Strażnicy odpowiadają, że najwięcej pieniędzy jest z mandatów za przekroczenie prędkości. Na drugim miejscu są kary nakładane za picie alkoholu w miejscu publicznym i za złe parkowanie.

Zakopiańska straż miejska przyjazna turystom

Na drugim biegunie - w stosunku do Torunia - jest Zakopane. Tam straż miejska jest chyba jedyną w kraju, która na siebie nie zarabia. W ubiegłym roku nałożyła mandaty za nieco ponad 150 tysięcy złotych. Zaledwie 150 tysięcy, biorąc pod uwagę, że to miasto, do którego przyjeżdżają setki tysięcy turystów. Nie jesteśmy od tego, żeby kasę nabijać. Straż miejska jest od pilnowania porządku - mówi komendant straży miejskiej Wiesław Lenart. Przyznaje jednocześnie, że gdyby kupili fotoradar i bezwzględnie stosowali przepisy, to pieniędzy było znacznie więcej.

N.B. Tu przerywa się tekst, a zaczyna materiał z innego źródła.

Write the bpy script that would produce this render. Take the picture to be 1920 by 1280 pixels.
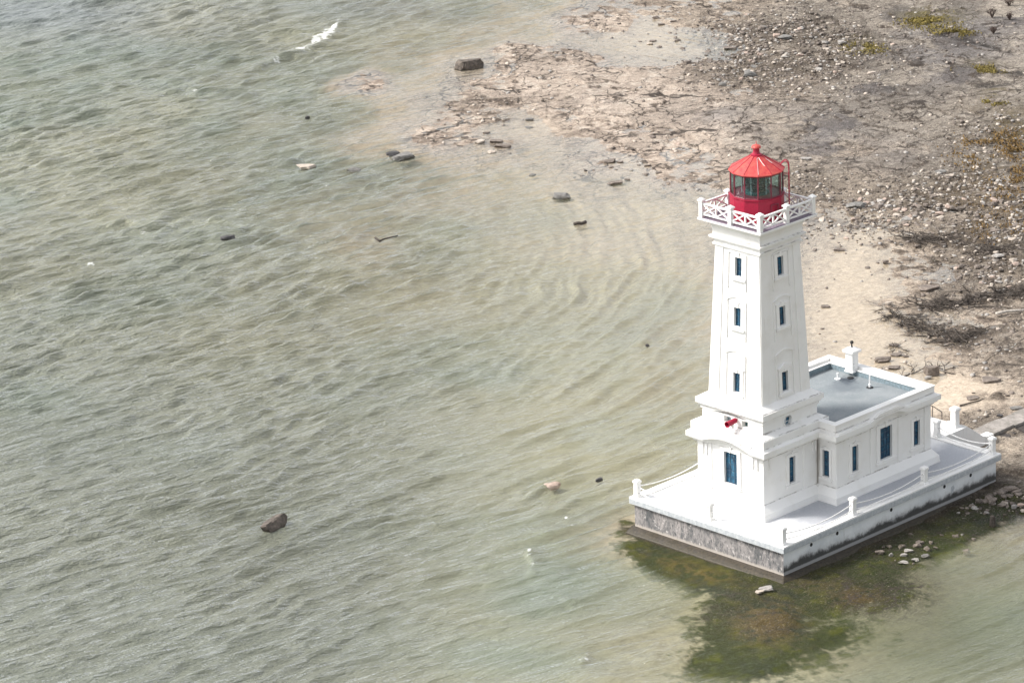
import bpy, bmesh, math, random
import numpy as np
from mathutils import Vector, Matrix

for o in list(bpy.data.objects):
    bpy.data.objects.remove(o, do_unlink=True)
SC = bpy.context.scene
COL = SC.collection

# ------------------------------------------------------------------ camera, sky, sun, exposure
CAM_P = np.array([-223.1945, -199.9985, 125.4475])
YAW, PIT, ROL, FPX = 0.79744, -0.339479, -0.033531, 8007.7
_f = np.array([math.cos(PIT)*math.cos(YAW), math.cos(PIT)*math.sin(YAW), math.sin(PIT)])
_r = np.array([math.sin(YAW), -math.cos(YAW), 0.0]); _u = np.cross(_r, _f)
_c, _s = math.cos(ROL), math.sin(ROL)
R_ = _c*_r + _s*_u; U_ = -_s*_r + _c*_u
cam = bpy.data.cameras.new("camera"); camo = bpy.data.objects.new("camera", cam); COL.objects.link(camo)
cam.sensor_width = 36.0; cam.lens = FPX/1920*36.0; cam.clip_start = 1.0; cam.clip_end = 6000
camo.matrix_world = Matrix(((R_[0], U_[0], -_f[0], CAM_P[0]), (R_[1], U_[1], -_f[1], CAM_P[1]),
                            (R_[2], U_[2], -_f[2], CAM_P[2]), (0, 0, 0, 1)))
SC.camera = camo
SUN_EL, SUN_DIR = math.radians(46), (-0.76, 0.65)
w = bpy.data.worlds.new("World"); SC.world = w; w.use_nodes = True
nt = w.node_tree; nt.nodes.clear()
sky = nt.nodes.new("ShaderNodeTexSky"); sky.sky_type = 'NISHITA'; sky.sun_disc = False
sky.sun_elevation = SUN_EL; sky.sun_rotation = math.atan2(SUN_DIR[0], SUN_DIR[1])
sky.air_density = 1.0; sky.dust_density = 3.0
hs = nt.nodes.new("ShaderNodeHueSaturation"); hs.inputs['Saturation'].default_value = 0.22
bg = nt.nodes.new("ShaderNodeBackground"); bg.inputs[1].default_value = 0.135
wo = nt.nodes.new("ShaderNodeOutputWorld")
nt.links.new(sky.outputs[0], hs.inputs['Color']); nt.links.new(hs.outputs[0], bg.inputs[0]); nt.links.new(bg.outputs[0], wo.inputs[0])
sl = bpy.data.lights.new("sun", 'SUN'); sl.energy = 2.0; sl.angle = math.radians(10); sl.color = (1, .95, .88)
so = bpy.data.objects.new("sun", sl); COL.objects.link(so)
_d = Vector((SUN_DIR[0]*math.cos(SUN_EL), SUN_DIR[1]*math.cos(SUN_EL), math.sin(SUN_EL))).normalized()
so.rotation_euler = _d.to_track_quat('Z', 'Y').to_euler()
SC.view_settings.view_transform = 'Standard'; SC.view_settings.look = 'None'
SC.view_settings.exposure = 1.02; SC.view_settings.gamma = 1.0
SC.cycles.use_denoising = True
SC.cycles.max_bounces = 8; SC.cycles.transparent_max_bounces = 12
SC.cycles.caustics_reflective = False; SC.cycles.caustics_refractive = False

def at(px, py, z=0.0):
    d = R_*(px-960)/FPX + U_*(640-py)/FPX + _f
    return CAM_P + d*((z-CAM_P[2])/d[2])
def project(X, Y, Z=0.0):
    dx, dy, dz = X-CAM_P[0], Y-CAM_P[1], Z-CAM_P[2]
    q = dx*_f[0]+dy*_f[1]+dz*_f[2]
    return 960+FPX*(dx*R_[0]+dy*R_[1]+dz*R_[2])/q, 640-FPX*(dx*U_[0]+dy*U_[1]+dz*U_[2])/q

# ------------------------------------------------------------------ numpy noise
def _hash(ix, iy, seed):
    h = (ix.astype(np.int64)*374761393 + iy.astype(np.int64)*668265263 + seed*1274126177) & 0xFFFFFFFF
    h = ((h ^ (h >> 13))*1274126177) & 0xFFFFFFFF
    h = ((h ^ (h >> 16))*2246822519) & 0xFFFFFFFF
    return ((h ^ (h >> 15)) & 0xFFFFFF)/float(0xFFFFFF)
def vnoise(x, y, seed=0):
    ix = np.floor(x); iy = np.floor(y); fx = x-ix; fy = y-iy
    fx = fx*fx*fx*(fx*(fx*6-15)+10); fy = fy*fy*fy*(fy*(fy*6-15)+10)
    a = _hash(ix, iy, seed); b = _hash(ix+1, iy, seed); c = _hash(ix, iy+1, seed); d = _hash(ix+1, iy+1, seed)
    return (a+(b-a)*fx)*(1-fy)+(c+(d-c)*fx)*fy
def fbm(x, y, seed=0, o=4, g=0.5):
    s = 0; a = 1; t = 0
    for i in range(o):
        ca, sa = math.cos(i*0.7+seed), math.sin(i*0.7+seed)
        s = s + a*(vnoise((x*ca-y*sa)*2**i+17.3*i, (x*sa+y*ca)*2**i+9.1*i, seed+i)*2-1); t += a; a *= g
    return s/t
def voronoi(x, y, seed=0):
    ix = np.floor(x); iy = np.floor(y)
    f1 = np.full(x.shape, 9.); f2 = np.full(x.shape, 9.); cid = np.zeros(x.shape)
    for i in (-1, 0, 1):
        for j in (-1, 0, 1):
            cx = ix+i; cy = iy+j
            d = np.hypot(cx+_hash(cx, cy, seed)-x, cy+_hash(cx, cy, seed+7)-y)
            m = d < f1
            f2 = np.where(m, f1, np.minimum(f2, d)); cid = np.where(m, _hash(cx, cy, seed+13), cid); f1 = np.where(m, d, f1)
    return f1, f2, cid
def sstep(a, b, x):
    t = np.clip((x-a)/(b-a), 0, 1); return t*t*(3-2*t)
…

Na tym im jednak nie zależy, bo polityka miasta turystycznego jest inna - przyznaje wiceburmistrz Wojciech Solik. Robimy gest w stosunku do przyjezdnych. Lubimy tych ludzi, żyjemy z tych ludzi. W związku z tym - nazwijmy to - przymykamy oko - uśmiecha się. Pobłażania nie ma tylko w przypadku zagrożenia bezpieczeństwa. W innych sytuacjach kończy się na pouczeniach - a na tym się nie zarabia.